Aos poucos foi se tornando figura presente na comissão técnica de Sir Robson nas coletivas de imprensa e até nos palpites do esquema tático: o estilo ofensivo do inglês aos poucos foi se completando com as ideias defensivas de Mourinho. A parceria teve como fruto o título da Recopa Europeia. Com a saída de Robson, Mourinho permaneceu no Camp Nou para auxiliar o substituto holandês Louis van Gaal, quando passou a atuar como assistente técnico.

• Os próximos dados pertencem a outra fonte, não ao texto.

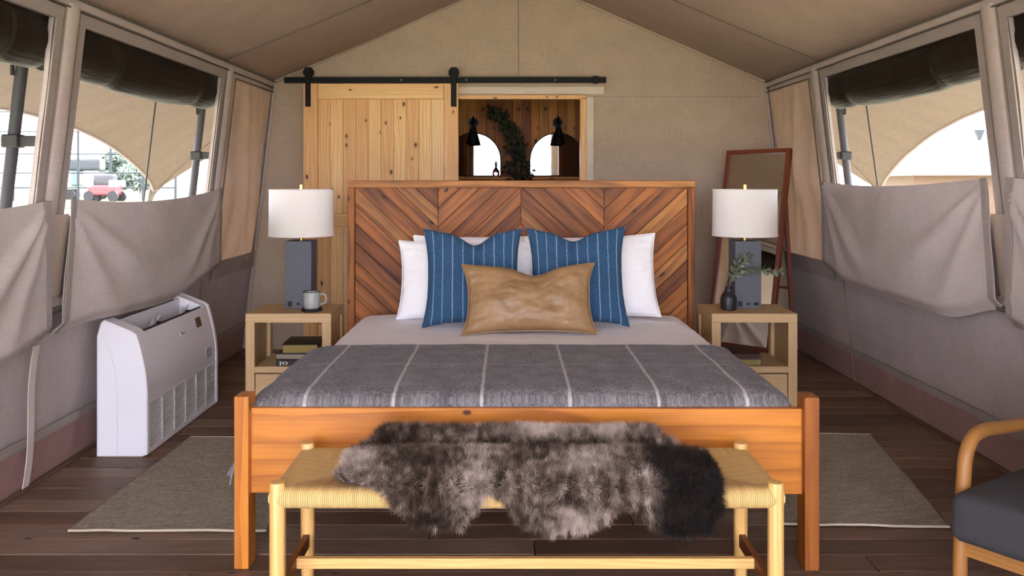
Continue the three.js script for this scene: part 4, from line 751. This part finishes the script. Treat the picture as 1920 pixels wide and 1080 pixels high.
function rug(label, c, lo, hi, s) { // c: four corners [x, d]: back left, back right, front right, front left
  const cx = (c[0][0] + c[2][0]) / 2, cd = (c[0][1] + c[2][1]) / 2, t = thing('rug', label, 'rug', [cx, 0.0, -cd]), mat = std({ map: rugMap(lo, hi, s), bumpMap: rugBump, bumpScale: 0.004, roughness: 1 });
  const at = (a, b) => { const x = mixn(mixn(c[3][0], c[2][0], a), mixn(c[0][0], c[1][0], a), b), d = mixn(mixn(c[3][1], c[2][1], a), mixn(c[0][1], c[1][1], a), b); const q = Math.min(a, 1 - a) * 0.8, r = Math.min(b, 1 - b) * 1.2; return [x - cx + 0.004 * nz(b * 12, a * 3, s), 0.009 + 0.003 * nz(a * 4, b * 5, s) + 0.004, -(d - cd) + 0.004 * nz(a * 9, b * 2, s)]; };
  part(t, 'weave', sheet(range(0, 1, 40), range(0, 1, 56), at, 0.008, undefined, (a, b) => [a * 0.78, b * 1.23]), mat);
  const hem = std({ color: col('#b4a792'), roughness: 1 });
  for (const b of [0, 1]) part(t, 'hem', tube(range(0, 1, 30).map((a) => { const p = at(a, b); return [p[0], p[1] - 0.003, p[2]]; }), 0.0055, 60, 6), hem);
  for (const a of [0, 1]) part(t, 'selvedge', tube(range(0, 1, 40).map((b) => { const p = at(a, b); return [p[0], p[1] - 0.003, p[2]]; }), 0.005, 80, 6), mat);
}
rug('woven taupe rug on the floor left of the bed', [[-1.675, 4.616], [-0.93, 4.60], [-0.935, 3.385], [-1.70, 3.385]], '#796d5d', '#cbbda6', 3);
rug('woven taupe rug on the floor right of the bed', [[1.17, 4.70], [1.934, 4.664], [1.728, 3.423], [1.06, 3.45]], '#796d5d', '#cbbda6', 6);

// ---------------------------------------------------------------- bench
{
  const W = 1.522, D = 0.39, r = 0.0235, t = thing('bench', 'low oak bench with a woven cord seat at the foot of the bed', 'bench', [0.056, 0, -2.785]);
  for (const sx of [-1, 1]) for (const sz of [-1, 1]) part(t, 'leg', puv(lathe([[0, 0], [r * 0.85, 0], [r * 0.9, 0.01], [r, 0.2], [r, 0.464], [r * 0.9, 0.4715], [0, 0.473]], 28).translate(sx * (W / 2 - r), 0, sz * (D / 2)), 1), M.oak);
  // the cord seat: four wedges, cords square to the rail they wrap
  const cordT = tex(256, 64, (a) => { const k = Math.pow(Math.abs(Math.sin(a * Math.PI * 16)), 0.6), n = Math.floor(a * 16), q = nz(n * 1.7, 3); const v = 0.55 + 0.45 * k; return [(232 + 20 * q) * v, (190 + 18 * q) * v, (120 + 14 * q) * v]; }, [0.088, 0.2]);
  const cordB = tex(256, 16, (a) => { const k = 255 * Math.abs(Math.sin(a * Math.PI * 16)); return [k, k, k]; }, [0.088, 0.2], false);
  const cord = phy({ map: cordT, bumpMap: cordB, bumpScale: 0.0016, roughness: 0.7, sheen: 0.2, sheenColor: col('#f3e0b8') });
  const half = D / 2 + 0.005, hl = W / 2 - r + 0.004, pf = [[0.012, -0.027], [-0.012, -0.03], [-0.022, -0.015], [-0.022, 0.005], [-0.012, 0.022], [0.01, 0.027], [0.04, 0.024], [0.1, 0.016], [half, 0.012]];
  const prof = new THREE.CatmullRomCurve3(pf.map(([q, y]) => new V3(q, y, 0)));
  for (const [axis, sgn] of [[0, 1], [0, -1], [1, 1], [1, -1]]) {
    const g = sheet(range(-1, 1, axis ? 30 : 120), range(0, 1, 26), (a, b) => { const p = prof.getPointAt(b), q = Math.max(0, p.x), lim = axis ? half - Math.min(q, half - 0.0005) : hl - q; const e = a * lim; return axis ? [sgn * (hl - p.x), 0.428 + p.y, -sgn * e] : [sgn * e, 0.428 + p.y - 0.004 * Math.sin(Math.PI * clamp(b)) * (1 - a * a), sgn * (half - 0.005 - p.x)]; }, 0.004, undefined, (a, b) => { const p = prof.getPointAt(b), q = Math.max(0, p.x), lim = axis ? half - q : hl - q; return [a * lim, b * 0.25]; });
    part(t, 'cord_seat', g, cord);
  }
  for (const s of [-1, 1]) { part(t, 'side_stretcher', bx(0.022, 0.045, D - 0.02, s * (W / 2 - r), 0.145, 0, 2, 0.004), M.oakDark); }
  part(t, 'long_stretcher', bx(W - 2 * r - 0.02, 0.034, 0.024, 0, 0.148, 0, 0, 0.004), M.oak);
}
// ---------------------------------------------------------------- sheepskin with real strands
{
  const t = thing('sheepskin', 'shaggy grey brown sheepskin draped over the bench', 'sheepskin', [0.05, 0.46, -2.75]);
  const xs0 = -0.535, xs1 = 0.555, pl = (tab, x) => { for (let i = 0; i < tab.length - 1; i++) if (x <= tab[i + 1][0]) return mixn(tab[i][1], tab[i + 1][1], ss(tab[i][0], tab[i + 1][0], x)); return tab[tab.length - 1][1]; };
  // where the hide ends in front, as length hanging below the front rail's top (negative: short of it)
  const drop = (x) => pl([[-0.56, -0.02], [-0.42, -0.005], [-0.365, 0.03], [-0.31, 0.085], [-0.2, 0.095], [-0.145, 0.045], [-0.115, 0.0], [-0.08, 0.005], [-0.02, 0.07], [0.05, 0.108], [0.16, 0.1], [0.24, 0.065], [0.285, 0.03], [0.31, 0.03], [0.37, 0.08], [0.43, 0.115], [0.52, 0.112], [0.56, 0.06]], x);
  const back = (x) => pl([[-0.56, -0.06], [-0.5, -0.11], [-0.44, -0.2], [-0.3, -0.215], [0.3, -0.215], [0.42, -0.2], [0.47, -0.12], [0.56, 0.03]], x);
  const front = 0.198;
  const H = (a, b) => {                                                  // a across, b from the back edge to the hanging edge
    const x = mixn(xs0, xs1, a), zb = back(x), dr = drop(x), len = (front - zb) + Math.max(0.0, dr + 0.015), s = zb + b * len + Math.min(0, dr) * b;
    let z = s, y = 0.022 + 0.035 * bell(s + 0.16, 0.06) - 0.012 * bell(s + 0.075, 0.03) + 0.014 * bell(s - 0.04, 0.06) + 0.006 * nz(x * 6, s * 6);
    if (s > front - 0.02) { const o = s - (front - 0.02), r = 0.03, an = Math.min(o / r, 1.45); z = front - 0.02 + r * Math.sin(an) + 0.012 * nz(x * 7, o * 9, 2) * ss(0.02, 0.08, o); y = y - r * (1 - Math.cos(an)) - Math.max(0, o - r * 1.45) * 0.985; }
    return [x - 0.0, y, z];
  };
  const as = range(0, 1, 110), bs = range(0, 1, 44);
  part(t, 'hide', sheet(as, bs, (a, b) => H(a, 1 - b), 0.008), std({ color: col('#3b302b'), roughness: 1 }));
  // a lock: a few bent blades
  const lock = []; for (let k = 0; k < 7; k++) {
    const a = rr(0, 6.28), r0 = rr(0, 0.22), bend = rr(0.35, 1.0), ba = rr(0, 6.28), w = rr(0.03, 0.055), hgt = rr(0.75, 1.1), P = [], N = [], I = [];
    for (let j = 0; j <= 4; j++) { const q = j / 4, ww = w * (1 - 0.92 * q * q), x = r0 * Math.cos(a) * (1 - 0.4 * q) + bend * q * q * Math.cos(ba) + 0.13 * Math.sin(q * 7 + k), z = r0 * Math.sin(a) * (1 - 0.4 * q) + bend * q * q * Math.sin(ba) + 0.13 * Math.cos(q * 6 + k), y = q * hgt; P.push(x - ww * Math.sin(ba), y, z + ww * Math.cos(ba), x + ww * Math.sin(ba), y, z - ww * Math.cos(ba)); N.push(0.3 * Math.cos(ba), 0.8, 0.3 * Math.sin(ba), 0.3 * Math.cos(ba), 0.8, 0.3 * Math.sin(ba)); if (j < 4) { const e = j * 2; I.push(e, e + 1, e + 3, e, e + 3, e + 2); } }
    const g = new THREE.BufferGeometry(); g.setAttribute('position', new THREE.Float32BufferAttribute(P, 3)); g.setIndex(I); g.computeVertexNormals(); lock.push(g);
  }
  const lg = mg(lock), n = 34000, inst = new THREE.InstancedMesh(lg, phy({ color: col('#ffffff'), roughness: 0.8, specularIntensity: 0.35, side: THREE.DoubleSide }), n);
  const o = new THREE.Object3D(), c = new THREE.Color(), X = new V3(), Y = new V3(), Z = new V3(), A = new V3(), B = new V3(), C = new V3(), m4 = new THREE.Matrix4(), rot = new THREE.Matrix4();
  const dk = [0.035, 0.022, 0.016], gr = [0.15, 0.105, 0.08], lt = [0.58, 0.47, 0.41], bk = [0.014, 0.01, 0.009];
  for (let i = 0; i < n; i++) {
    const a = rnd(), b = rnd(), p = H(a, b), e = 0.004;
    A.set(...p); B.set(...H(Math.min(1, a + e), b)); C.set(...H(a, Math.min(1, b + e))); if (b + e > 1) { C.set(...H(a, b - e)); C.sub(A).multiplyScalar(-1).add(A); } if (a + e > 1) { B.set(...H(a - e, b)); B.sub(A).multiplyScalar(-1).add(A); }
    B.sub(A).normalize(); C.sub(A).normalize(); Y.crossVectors(C, B).normalize(); if (Y.y < -0.2) Y.multiplyScalar(-1);
    const x = p[0], s = p[2], hang = ss(0.2, 0.225, s);
    // outwards at the edges, falling on the hanging lobes
    const slope = (drop(x + 0.02) - drop(x - 0.02)) / 0.04;
    Y.addScaledVector(C, 0.3 * ss(0.0, 0.15, s) + ss(0.55, 1, b) * 0.6 + 0.35 * hang - ss(0.25, 0, b) * 0.8).addScaledVector(B, (ss(0.88, 1, a) - ss(0.12, 0, a)) * 1.0 - clamp(slope, -1.5, 1.5) * 0.4 * hang); Y.y -= 0.35 * hang;
    Y.x += 0.9 * nz(x * 19, b * 13, 1); Y.z += 0.6 * nz(x * 19, b * 13, 9); Y.y += 0.5 * nz(x * 19, b * 13, 17); Y.normalize();
    X.set(rr(-1, 1), rr(-1, 1), rr(-1, 1)).cross(Y).normalize(); Z.crossVectors(X, Y); m4.makeBasis(X, Y, Z);
    const L = rr(0.028, 0.046) * (1 - 0.25 * bell(s + 0.08, 0.03)), Wd = rr(0.015, 0.025);
    m4.scale(new V3(Wd, L, Wd)); m4.setPosition(A); inst.setMatrixAt(i, m4);
    // patches of dark, grey and pale wool
    let q = 0.44 + 0.7 * nz(x * 5, s * 6 + p[1] * 6, 2) + 0.75 * nz(x * 48, s * 48 + p[1] * 48, 3) + rr(-0.24, 0.24) + (rnd() < 0.06 ? 0.35 : 0);
    const spot = (cx, cz, rx, rz, k) => { q += k * bell(Math.hypot((x - cx) / rx, (s - p[1] * 0.6 * hang - cz) / rz), 1); };
    spot(-0.5, 0.08, 0.06, 0.1, 0.8); spot(-0.14, 0.15, 0.045, 0.1, 0.6); spot(0.09, -0.17, 0.13, 0.07, 0.65); spot(0.3, -0.16, 0.12, 0.06, 0.3); spot(0.5, -0.12, 0.05, 0.06, 0.6); spot(-0.35, -0.17, 0.25, 0.07, -0.25);
    q += hang * (ss(0.8, 1, b) * 0.55 * bell(x - 0.12, 0.12) + 0.45 * bell(x - 0.3, 0.045) * ss(0.6, 0.9, b)) - 0.14 * hang;
    q -= 0.3 * bell(s + 0.08, 0.04);
    const black = ss(0.33, 0.39, x + 0.04 * nz(s * 9, 4)) * ss(-0.03, 0.05, s);
    const f = clamp(q), k = f < 0.5 ? f * 2 : f * 2 - 1, from = f < 0.5 ? dk : gr, to = f < 0.5 ? gr : lt;
    c.setRGB(...[0, 1, 2].map((h) => mixn(mixn(from[h], to[h], k), bk[h] * rr(0.8, 2.4), black))); inst.setColorAt(i, c);
  }
  inst.name = 'wool'; inst.userData.kind = 'stuff'; inst.castShadow = inst.receiveShadow = true; t.add(inst);
}
// ---------------------------------------------------------------- armchair
{
  const t = thing('armchair', 'oak armchair with a charcoal cushion cut off at the lower right', 'chair', [1.79, 0, -2.63], -0.9273);
  const oak = wood(oakT, { color: col('#b39b85'), roughness: 0.5 }), grey = std({ map: heather(['#2b2a2d', '#403f43'], 51, 0.3, 0.35), roughness: 1, bumpMap: weaveBump, bumpScale: 0.0006 });
  for (const s of [-1, 1]) {
    part(t, 'leg', puv(tube([[s * 0.29, 0, 0.285], [s * 0.29, 0.26, 0.272], [s * 0.29, 0.44, 0.255], [s * 0.29, 0.515, 0.238], [s * 0.29, 0.558, 0.195], [s * 0.29, 0.568, 0.12], [s * 0.29, 0.556, 0], [s * 0.29, 0.53, -0.27]], 0.0215, 60, 14), 1), oak, 'front leg bent over into the armrest');
    part(t, 'leg', puv(tube([[s * 0.29, 0, -0.31], [s * 0.29, 0.3, -0.28], [s * 0.29, 0.53, -0.285]], 0.0205, 30, 14), 1), oak);
    part(t, 'side_rail', bx(0.022, 0.05, 0.54, s * 0.29, 0.25, 0.0, 2), oak);
  }
  part(t, 'front_rail', bx(0.56, 0.05, 0.024, 0, 0.238, 0.27, 0), oak); part(t, 'back_rail', bx(0.56, 0.05, 0.024, 0, 0.25, -0.275, 0), oak);
  part(t, 'seat_cushion', softBox(0.56, 0.145, 0.62, 0.035, 0.025, (v) => { v.y += 0.018 * (1 - (v.x / 0.32) ** 2) * (1 - (v.z / 0.32) ** 2) * (v.y > 0 ? 1 : 0) + 0.003 * nz(v.x * 8, v.z * 8); }).rotateX(-0.04).translate(0, 0.345, 0.07), grey);
  part(t, 'back_cushion', softBox(0.44, 0.36, 0.11, 0.045, 0.03).rotateX(-0.05).translate(0, 0.58, -0.19), grey);
}
//@@I1
renderer.render(scene, camera);
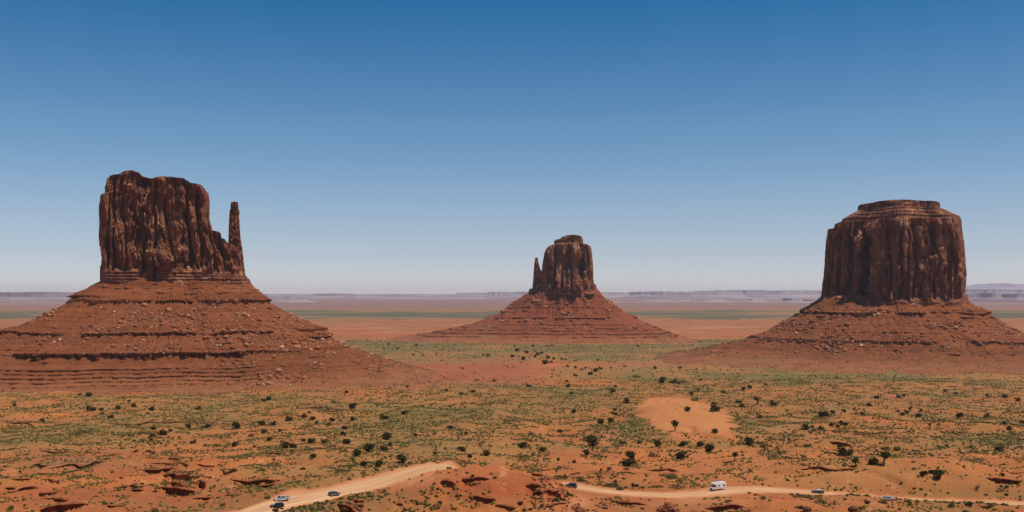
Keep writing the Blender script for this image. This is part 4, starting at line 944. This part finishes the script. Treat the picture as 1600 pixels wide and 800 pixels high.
# ------------------------------------------------------------ rocks
def rock_mat():
    m, t, b = new_mat('boulder_stone', 0.9, 0.15)
    ti = attr(t, 'tint')
    c = mixc(t, ramp(t, ti, 0.0, 0.6), (0.14, 0.045, 0.022), (0.36, 0.13, 0.055))
    c = mixc(t, ramp(t, ti, 0.72, 0.95), c, (0.60, 0.36, 0.21))
    n = noise(t, pos_scaled(t, 1, 1, 1), 1.2, 4, 0.6)
    c = mixc(t, mth(t, 'MULTIPLY', ramp(t, n, 0.45, 0.7), 0.4), c, (0.20, 0.08, 0.05))
    L(t, c, b.inputs['Base Color']); bump(t, b, n, 0.6, 0.4)
    return m
M_rock = None
_g = (1 + 5 ** .5) / 2
ICO = np.array([(-1, _g, 0), (1, _g, 0), (-1, -_g, 0), (1, -_g, 0), (0, -1, _g), (0, 1, _g), (0, -1, -_g), (0, 1, -_g), (_g, 0, -1), (_g, 0, 1), (-_g, 0, -1), (-_g, 0, 1)]) / 1.9
ICF = np.array([(0, 11, 5), (0, 5, 1), (0, 1, 7), (0, 7, 10), (0, 10, 11), (1, 5, 9), (5, 11, 4), (11, 10, 2), (10, 7, 6), (7, 1, 8), (3, 9, 4), (3, 4, 2), (3, 2, 6), (3, 6, 8), (3, 8, 9), (4, 9, 5), (2, 4, 11), (6, 2, 10), (8, 6, 7), (9, 8, 1)])
def rock_field(name, P, S, tint, seed):
    rs = np.random.RandomState(seed); n = len(P)
    V = ICO[None] + rs.uniform(-.22, .22, (n, 12, 3))
    V = np.sign(V) * np.abs(V) ** 0.55            # squarer blocks
    V = V * (S[:, None, None] * rs.uniform([.8, .7, .45], [1.4, 1.1, .85], (n, 3))[:, None, :])
    q = rs.uniform(0, 6.28, n)[:, None]; tl = rs.uniform(-.35, .35, n)[:, None]
    x, y, z = V[..., 0], V[..., 1], V[..., 2]
    y, z = y * np.cos(tl) - z * np.sin(tl), y * np.sin(tl) + z * np.cos(tl)
    x, y = x * np.cos(q) - y * np.sin(q), x * np.sin(q) + y * np.cos(q)
    V = np.stack([x, y, z], -1) + P[:, None, :] + np.array([0, 0, 0.15]) * S[:, None, None]
    F = (ICF[None] + (np.arange(n) * 12)[:, None, None]).reshape(-1, 3)
    return mesh_np(name, V.reshape(-1, 3), F, M_rock, None, {'tint': np.repeat(tint, 12)})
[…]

Em 2000, deixou de ser figurante para ser um dos maiores protagonistas do futebol europeu. Teve curta passagem pelo Benfica e União Leiria antes de levar o Porto aos anos mais vitoriosos de sua história: conquistou a liga nacional com 27 vitórias, cinco empates e duas derrotas e, em seguida, ergueu o primeiro troféu da Liga dos Campeões, em time que contava com o brasileiro Carlos Alberto. Não demorou para partir para o milionário Chelsea, do russo Roman Abramovich – com quem teria uma série de desentendimentos antes de ir para a Internazionale em 2009.

ELEGANTE E PROVOCADOR
Nos quatro clubes, Mourinho repetiu a história de sucesso. Montou uma verdadeira esquadra no Chelsea, que venceu os quatro principais torneios nacionais entre 2004 e 2007. Na Itália, levou a Inter ao título da Liga dos Campeões, desbancando o poderoso Barcelona nas semifinais, e deixou o clube antes do título do Mundial Interclubes. “Achei que ele ia me agradecer por um título que eu dei de presente”, alfinetou o técnico Rafa Benitez, que assumiu seu lugar.

Diante da queda de rendimento do Barcelona no fim da temporada, culminando com o pedido de demissão do técnico Pep Guardiola, Mourinho – que sempre aparece à beira do gramado com terno discretos e os cabelos grisalhos característicos –, caminha parar repetir seus feitos à frente do galático Real Madrid, de Casillas, Khedira, Özil, Kaká, Benzema e Cristiano Ronaldo. “Ganhar um campeonato qualquer um consegue. Mas ganhar, ganhar e voltar a ganhar não é para qualquer um”.